Presenting this dvar at the final Pardes community lunch of 2013

photo credit: Andrea Wiese

Two months ago, I decided to do a little experiment. For those who haven’t heard me talking about it, I decided to take 30 days and live shomer mitzvot.

I started on Yom HaZikaron and ended on Shavuot and from the first day in I had a really difficult time. First off I needed to wake up and hour earlier than usual to daven shachrit. Then I realized how much of life involves a bracha. Wake up in the morning, bracha. Eat my breakfast, bracha. See a flower, bracha. All I could do that day was complain about how I didn’t want to go to the bathroom because it meant I would need to say another bracha.

Since that day was Yom HaZikaron, an Israeli army veteran came to speak about his experience in the war against Lebanon. When he was finishing his story, he started saying how he didn’t have the time to describe the first time he wasn’t hooked up to machines, or describe the feeling he had the first time he could get up out of bed, or talk to us about how he felt the first time he could drink water and have it go all the way through his body on its own. It was right then that it hit me. Here I am complaining about having to say a bracha on going to the bathroom, when really I should be thankful that I have the opportunity to say the blessing in the first place. I realized that with each blessing I was living with greater intention and acknowledgement of the work that goes into what I once saw as mundane daily tasks.

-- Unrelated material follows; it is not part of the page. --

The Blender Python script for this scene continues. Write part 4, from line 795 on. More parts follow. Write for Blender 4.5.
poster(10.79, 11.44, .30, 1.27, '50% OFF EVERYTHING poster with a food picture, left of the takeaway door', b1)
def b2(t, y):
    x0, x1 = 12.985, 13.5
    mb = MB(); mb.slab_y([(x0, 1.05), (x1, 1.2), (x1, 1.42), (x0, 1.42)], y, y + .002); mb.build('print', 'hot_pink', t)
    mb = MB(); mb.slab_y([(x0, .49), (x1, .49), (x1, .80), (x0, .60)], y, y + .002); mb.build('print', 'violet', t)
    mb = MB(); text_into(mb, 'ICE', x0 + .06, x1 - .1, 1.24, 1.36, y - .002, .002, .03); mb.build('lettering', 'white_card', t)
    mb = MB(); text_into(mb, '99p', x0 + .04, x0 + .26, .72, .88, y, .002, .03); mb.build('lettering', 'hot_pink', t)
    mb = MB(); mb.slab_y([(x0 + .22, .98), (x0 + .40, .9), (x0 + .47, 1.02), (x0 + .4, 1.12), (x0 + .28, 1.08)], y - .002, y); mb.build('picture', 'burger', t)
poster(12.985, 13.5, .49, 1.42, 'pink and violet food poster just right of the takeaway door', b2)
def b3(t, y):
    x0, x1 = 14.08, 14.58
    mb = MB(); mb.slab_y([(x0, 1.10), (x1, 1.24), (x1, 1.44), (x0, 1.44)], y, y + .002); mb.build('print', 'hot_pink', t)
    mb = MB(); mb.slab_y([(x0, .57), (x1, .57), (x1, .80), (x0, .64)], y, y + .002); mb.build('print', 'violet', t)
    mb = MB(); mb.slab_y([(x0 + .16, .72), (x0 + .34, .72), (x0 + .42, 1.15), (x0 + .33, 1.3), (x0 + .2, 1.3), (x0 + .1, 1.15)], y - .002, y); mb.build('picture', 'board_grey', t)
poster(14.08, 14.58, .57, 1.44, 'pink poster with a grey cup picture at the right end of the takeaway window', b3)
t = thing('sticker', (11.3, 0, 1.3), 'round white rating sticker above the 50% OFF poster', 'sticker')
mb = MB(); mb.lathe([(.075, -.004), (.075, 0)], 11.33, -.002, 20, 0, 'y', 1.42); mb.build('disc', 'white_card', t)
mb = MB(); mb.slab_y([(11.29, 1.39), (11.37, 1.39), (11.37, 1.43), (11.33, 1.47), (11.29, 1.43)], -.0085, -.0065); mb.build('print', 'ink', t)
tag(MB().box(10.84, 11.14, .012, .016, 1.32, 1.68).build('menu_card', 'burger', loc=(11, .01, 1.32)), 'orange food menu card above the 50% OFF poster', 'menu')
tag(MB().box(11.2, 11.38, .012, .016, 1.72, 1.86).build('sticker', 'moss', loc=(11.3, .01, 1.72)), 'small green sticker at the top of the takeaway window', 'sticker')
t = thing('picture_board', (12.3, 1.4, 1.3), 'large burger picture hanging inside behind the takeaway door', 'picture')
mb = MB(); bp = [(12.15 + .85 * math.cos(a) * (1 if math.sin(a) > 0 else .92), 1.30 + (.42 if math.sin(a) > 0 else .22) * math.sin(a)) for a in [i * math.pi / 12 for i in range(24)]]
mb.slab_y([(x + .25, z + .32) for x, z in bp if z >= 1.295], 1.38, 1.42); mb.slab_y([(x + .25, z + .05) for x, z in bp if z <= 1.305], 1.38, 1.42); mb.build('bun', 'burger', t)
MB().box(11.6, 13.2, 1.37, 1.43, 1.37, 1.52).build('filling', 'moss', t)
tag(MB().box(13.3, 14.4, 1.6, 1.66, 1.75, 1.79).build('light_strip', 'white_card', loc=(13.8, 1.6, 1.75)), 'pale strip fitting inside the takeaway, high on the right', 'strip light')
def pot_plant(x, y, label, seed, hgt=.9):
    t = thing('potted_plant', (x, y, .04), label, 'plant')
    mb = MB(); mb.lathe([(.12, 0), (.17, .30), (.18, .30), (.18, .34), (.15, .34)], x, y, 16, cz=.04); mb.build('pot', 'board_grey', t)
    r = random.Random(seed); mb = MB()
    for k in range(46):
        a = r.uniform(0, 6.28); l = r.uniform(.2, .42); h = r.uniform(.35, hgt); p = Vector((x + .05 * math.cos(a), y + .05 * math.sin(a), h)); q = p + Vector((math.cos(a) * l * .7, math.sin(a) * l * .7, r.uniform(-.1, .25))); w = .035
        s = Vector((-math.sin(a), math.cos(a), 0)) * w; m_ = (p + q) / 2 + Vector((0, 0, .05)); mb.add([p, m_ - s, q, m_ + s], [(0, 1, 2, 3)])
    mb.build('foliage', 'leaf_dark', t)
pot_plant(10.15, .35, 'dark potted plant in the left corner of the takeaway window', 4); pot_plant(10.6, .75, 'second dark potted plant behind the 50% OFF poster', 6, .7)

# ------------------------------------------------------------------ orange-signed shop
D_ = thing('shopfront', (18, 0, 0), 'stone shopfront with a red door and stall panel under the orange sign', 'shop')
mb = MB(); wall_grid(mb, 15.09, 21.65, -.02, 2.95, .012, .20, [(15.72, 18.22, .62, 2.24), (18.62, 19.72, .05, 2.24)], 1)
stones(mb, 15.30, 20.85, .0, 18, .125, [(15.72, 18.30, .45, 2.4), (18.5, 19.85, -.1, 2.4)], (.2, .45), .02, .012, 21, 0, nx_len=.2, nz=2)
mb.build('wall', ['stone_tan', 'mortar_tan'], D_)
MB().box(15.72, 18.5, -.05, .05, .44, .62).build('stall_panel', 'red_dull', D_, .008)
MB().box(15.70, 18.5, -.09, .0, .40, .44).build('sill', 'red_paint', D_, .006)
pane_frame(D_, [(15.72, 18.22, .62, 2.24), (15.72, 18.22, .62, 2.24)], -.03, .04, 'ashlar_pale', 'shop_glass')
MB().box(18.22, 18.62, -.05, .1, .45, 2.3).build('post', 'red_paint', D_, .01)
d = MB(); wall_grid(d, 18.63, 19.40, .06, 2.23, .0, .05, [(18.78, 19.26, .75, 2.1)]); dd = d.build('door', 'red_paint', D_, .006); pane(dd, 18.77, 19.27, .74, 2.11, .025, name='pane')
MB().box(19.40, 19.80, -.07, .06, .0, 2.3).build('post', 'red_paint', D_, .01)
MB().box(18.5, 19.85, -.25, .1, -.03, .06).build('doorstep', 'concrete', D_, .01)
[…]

Whenever anyone would ask me why I decided to do thirty days of mitzvot, I would respond that I just wanted to do it for the experience. In some ways my favorite line of Chumash describes this: Bereishit Gimmel: Kaf-Bet, just after Adam and Eve have eaten fruit from the tree of knowledge God said:

“Behold man has become like the unique one among us, knowing good and bad, and now, lest he put forth his hand and take also of the tree of life and eat and live forever.”

Being at Pardes has been a blessing for me in many ways, having the opportunity to learn with such amazing people with wonderful insights. Although at times it has been hard to realize the fortune I came upon, I feel that I have gained a lot of knowledge in ways I’ve never expected. The teachers here at Pardes have allowed me to know and experience the good and bad, and take from the tree of life. Although there is still much for me to learn, I am happy to be able to step out of the orchard that is Pardes and continue to learn wherever I may go next. Thank you to everyone for giving me the blessing of learning, and I hope for everyone, that wherever we go next, we may live with strong intention in whatever we do.